Fonds européens : nouveau plaidoyer

Pas question non plus de décolérer sur la recentralisation des fonds européens dits FEADER de soutien à l’agriculture souhaitée par le gouvernement (représentant 1,4 milliards sur les 2,5 milliards d’euros accordés entre 2014 et 2020 aux régions qui faisaient jusqu’à présent office d’autorités de gestion. Et le fait que la dotation « jeunes agriculteurs » resterait à priori de la compétence des conseils régionaux (30% du total FEADER) ne rassure pas vraiment le chef de file de la Nouvelle-Aquitaine. « Nous sommes la première région agricole d’Europe et pourtant l’emploi dans l’agriculture est en baisse. Nous n’avons pas d’explication précise, mais il faut bien sûr pouvoir réanimer l’installation en y ajoutant une véritable quête de sens, comme nous l’avons fait avec le programme Usine du futur que nous souhaitons démultiplier pour arriver à en labelliser 1500 (il y en a actuellement plus de 600). Nous avons doublé les aides à l’agriculture en Limousin et en Poitou-Charentes. Les Crédits Européens correspondent aux compétences des régions. Il ne faut pas que les fonds structurels des crédits européens deviennent un camouflage des régulations budgétaires de Bercy. Ma dernière discussion avec Édouard Philippe sur ce sujet me laisse un peu d’espoir, la gestion régionale du FEADER pourrait être expérimentée dans plusieurs régions ». À charge pour elles de monter le dossier des demandes de soutien financier, échéance sur laquelle la France, à entendre la vice-présidente du Conseil Régional en charge de l’Europe et de l’International Isabelle Boudineau, n’est pas vraiment en avance… 

Poursuivre l’élan

Enfin, le dernier volet politique majeur de cette rentrée aura sans aucun doute été celui de l’environnement. Alors que les travaux du comité scientifique Écobiose doivent être officiellement restitués le 4 octobre et que les ambitions en termes de transition écologique se multiplient dans le rapport NéoTerra voté en juillet (la réduction de 35% de la consommation d’eau et l’objectif de 30% de gaz vert dans les réseaux en 2030 n’en sont que deux exemples parmi de nombreux autres), la Nouvelle-Aquitaine a récemment été lauréate de l’appel à projets « Territoires d’innovation » au travers du projet VitiREV dont l’ambition est d’accompagner la sortie des pesticides dans la viticulture. Une enveloppe de 73,6 millions d’euros que Lydia Héraud, conseillère régionale déléguée à la viticulture, a détaillé. « Le programme se fonde sur une cinquantaine d’actions précises, par exemple développer des outils de formation spécifique virtuels dédiés aux viticulteurs pour qu’ils puissent identifier via des simulateurs les solutions alternatives à apporter en matière de traitement de la vigne. On veut aussi développer des escape game et jeux vidéo pour transformer la vision qu’ont les jeunes de la viticulture ». « On ne réussira que si on embarque tout le monde dans cette barque ambitieuse mais indispensable », a abondé Alain Rousset. 130 « partenaires » s’y sont déjà engagés.

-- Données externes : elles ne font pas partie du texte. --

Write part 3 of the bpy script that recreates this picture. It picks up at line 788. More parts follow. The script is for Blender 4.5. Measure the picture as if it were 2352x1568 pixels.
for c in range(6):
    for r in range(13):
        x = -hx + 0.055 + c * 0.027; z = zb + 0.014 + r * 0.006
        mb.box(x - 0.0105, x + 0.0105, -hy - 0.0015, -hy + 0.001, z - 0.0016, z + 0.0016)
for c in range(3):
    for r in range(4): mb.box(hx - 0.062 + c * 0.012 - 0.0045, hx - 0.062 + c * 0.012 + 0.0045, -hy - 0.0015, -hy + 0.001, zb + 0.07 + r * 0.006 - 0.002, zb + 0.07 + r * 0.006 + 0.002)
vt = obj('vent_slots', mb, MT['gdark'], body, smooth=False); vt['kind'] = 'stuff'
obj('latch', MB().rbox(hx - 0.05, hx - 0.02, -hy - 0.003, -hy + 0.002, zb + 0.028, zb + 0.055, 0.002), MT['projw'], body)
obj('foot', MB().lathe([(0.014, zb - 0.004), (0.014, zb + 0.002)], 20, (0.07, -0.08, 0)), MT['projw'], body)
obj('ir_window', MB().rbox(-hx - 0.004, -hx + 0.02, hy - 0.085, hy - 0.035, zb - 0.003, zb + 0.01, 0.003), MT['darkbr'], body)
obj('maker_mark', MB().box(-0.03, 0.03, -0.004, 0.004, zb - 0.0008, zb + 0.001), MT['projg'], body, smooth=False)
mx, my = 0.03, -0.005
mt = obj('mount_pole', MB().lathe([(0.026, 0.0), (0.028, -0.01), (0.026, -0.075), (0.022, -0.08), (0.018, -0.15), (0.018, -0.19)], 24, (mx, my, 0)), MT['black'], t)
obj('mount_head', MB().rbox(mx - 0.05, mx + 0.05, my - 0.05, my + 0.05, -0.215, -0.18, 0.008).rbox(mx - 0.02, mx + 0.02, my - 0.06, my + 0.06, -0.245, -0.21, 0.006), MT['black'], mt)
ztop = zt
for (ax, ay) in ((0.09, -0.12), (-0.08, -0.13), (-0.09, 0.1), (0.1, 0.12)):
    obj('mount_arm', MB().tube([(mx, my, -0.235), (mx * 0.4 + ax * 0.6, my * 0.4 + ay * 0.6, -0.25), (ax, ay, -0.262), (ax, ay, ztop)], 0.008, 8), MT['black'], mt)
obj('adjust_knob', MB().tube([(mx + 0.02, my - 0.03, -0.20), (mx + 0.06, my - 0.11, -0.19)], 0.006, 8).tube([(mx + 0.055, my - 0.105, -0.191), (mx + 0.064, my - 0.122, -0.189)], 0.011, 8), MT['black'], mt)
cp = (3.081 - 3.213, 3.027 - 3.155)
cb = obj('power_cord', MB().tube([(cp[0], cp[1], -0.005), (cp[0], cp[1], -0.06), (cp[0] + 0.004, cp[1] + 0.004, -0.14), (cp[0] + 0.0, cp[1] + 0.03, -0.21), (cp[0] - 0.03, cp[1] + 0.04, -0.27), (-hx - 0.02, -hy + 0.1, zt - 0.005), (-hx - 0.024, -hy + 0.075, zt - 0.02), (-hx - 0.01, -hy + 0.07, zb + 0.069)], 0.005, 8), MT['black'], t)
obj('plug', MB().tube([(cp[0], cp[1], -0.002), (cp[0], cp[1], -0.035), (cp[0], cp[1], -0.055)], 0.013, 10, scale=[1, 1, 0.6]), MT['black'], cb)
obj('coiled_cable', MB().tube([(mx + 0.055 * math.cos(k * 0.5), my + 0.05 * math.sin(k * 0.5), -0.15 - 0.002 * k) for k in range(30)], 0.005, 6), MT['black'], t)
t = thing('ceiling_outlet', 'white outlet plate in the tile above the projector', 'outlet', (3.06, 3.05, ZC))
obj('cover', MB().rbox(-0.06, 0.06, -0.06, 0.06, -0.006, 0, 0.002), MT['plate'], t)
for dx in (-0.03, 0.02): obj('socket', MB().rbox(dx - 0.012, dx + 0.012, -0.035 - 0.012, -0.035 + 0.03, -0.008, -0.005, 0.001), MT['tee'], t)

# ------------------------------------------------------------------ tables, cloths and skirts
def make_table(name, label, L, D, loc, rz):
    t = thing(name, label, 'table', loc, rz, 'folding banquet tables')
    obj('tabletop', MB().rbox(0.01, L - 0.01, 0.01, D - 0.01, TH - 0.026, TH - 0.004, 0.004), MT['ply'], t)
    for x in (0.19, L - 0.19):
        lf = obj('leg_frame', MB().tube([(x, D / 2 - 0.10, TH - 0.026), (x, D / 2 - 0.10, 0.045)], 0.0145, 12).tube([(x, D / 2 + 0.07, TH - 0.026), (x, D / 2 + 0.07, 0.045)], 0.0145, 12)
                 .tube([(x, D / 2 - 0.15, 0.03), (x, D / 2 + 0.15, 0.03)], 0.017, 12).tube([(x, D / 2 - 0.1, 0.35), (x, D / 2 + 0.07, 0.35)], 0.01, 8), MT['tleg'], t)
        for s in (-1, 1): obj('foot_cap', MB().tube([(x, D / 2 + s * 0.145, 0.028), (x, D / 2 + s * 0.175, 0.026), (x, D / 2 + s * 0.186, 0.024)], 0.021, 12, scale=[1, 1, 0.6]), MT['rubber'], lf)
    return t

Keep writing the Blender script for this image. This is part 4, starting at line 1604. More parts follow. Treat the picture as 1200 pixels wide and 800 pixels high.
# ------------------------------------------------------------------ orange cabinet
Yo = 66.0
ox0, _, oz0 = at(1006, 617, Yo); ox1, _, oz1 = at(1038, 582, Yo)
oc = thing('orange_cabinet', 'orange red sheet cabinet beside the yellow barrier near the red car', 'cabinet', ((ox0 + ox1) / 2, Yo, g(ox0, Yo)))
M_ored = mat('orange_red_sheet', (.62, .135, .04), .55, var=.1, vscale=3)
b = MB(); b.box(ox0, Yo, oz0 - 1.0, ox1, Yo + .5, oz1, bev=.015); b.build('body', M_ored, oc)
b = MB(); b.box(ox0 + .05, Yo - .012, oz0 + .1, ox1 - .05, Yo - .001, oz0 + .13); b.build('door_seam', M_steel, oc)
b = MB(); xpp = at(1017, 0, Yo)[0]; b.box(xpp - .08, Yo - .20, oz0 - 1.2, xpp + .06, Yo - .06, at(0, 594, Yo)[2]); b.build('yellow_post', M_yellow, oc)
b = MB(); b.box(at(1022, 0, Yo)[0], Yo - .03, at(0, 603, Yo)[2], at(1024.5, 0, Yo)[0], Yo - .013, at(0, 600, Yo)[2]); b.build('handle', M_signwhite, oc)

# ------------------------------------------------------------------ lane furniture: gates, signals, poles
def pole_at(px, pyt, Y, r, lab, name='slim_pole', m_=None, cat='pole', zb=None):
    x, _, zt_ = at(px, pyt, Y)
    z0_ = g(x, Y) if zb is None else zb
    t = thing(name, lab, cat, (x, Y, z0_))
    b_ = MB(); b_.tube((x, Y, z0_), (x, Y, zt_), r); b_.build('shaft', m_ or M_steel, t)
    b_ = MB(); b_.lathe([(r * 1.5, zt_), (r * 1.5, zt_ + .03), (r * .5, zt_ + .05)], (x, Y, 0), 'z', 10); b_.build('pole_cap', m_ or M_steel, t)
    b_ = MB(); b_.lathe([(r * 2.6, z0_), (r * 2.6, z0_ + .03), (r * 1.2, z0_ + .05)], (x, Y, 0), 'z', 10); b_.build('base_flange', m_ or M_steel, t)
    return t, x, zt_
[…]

La satisfaction ne cache pas l’inquiétude sur un autre dossier : celui de la sécheresse « que connaissent actuellement beaucoup de nos territoires. Que ce soit en Corrèze, dans la Creuse ou la Vienne, la situation est très préoccupante. À Guéret, ils vont être obligés de prélever et de traiter l’eau du lac de loisir qui se situe juste à côté pour approvisionner le réseau. Ce n’est pas forcément à l’échelle de la région que l’on va régler le problème de la résilience, mais je vais réunir un séminaire de travail associant des chercheurs et des spécialistes concernés par ce problème. Faudra-t-il un plan de réactions, de solidarités ? Une régulation du ruissellement ? », questionne le président de Région en annonçant qu’un vaste plan de lutte et de gestion des ressources en eau devrait être établi dans les prochains mois. « Il faut des retenues d’eau, reste à se mettre d’accord sur le où et le comment ».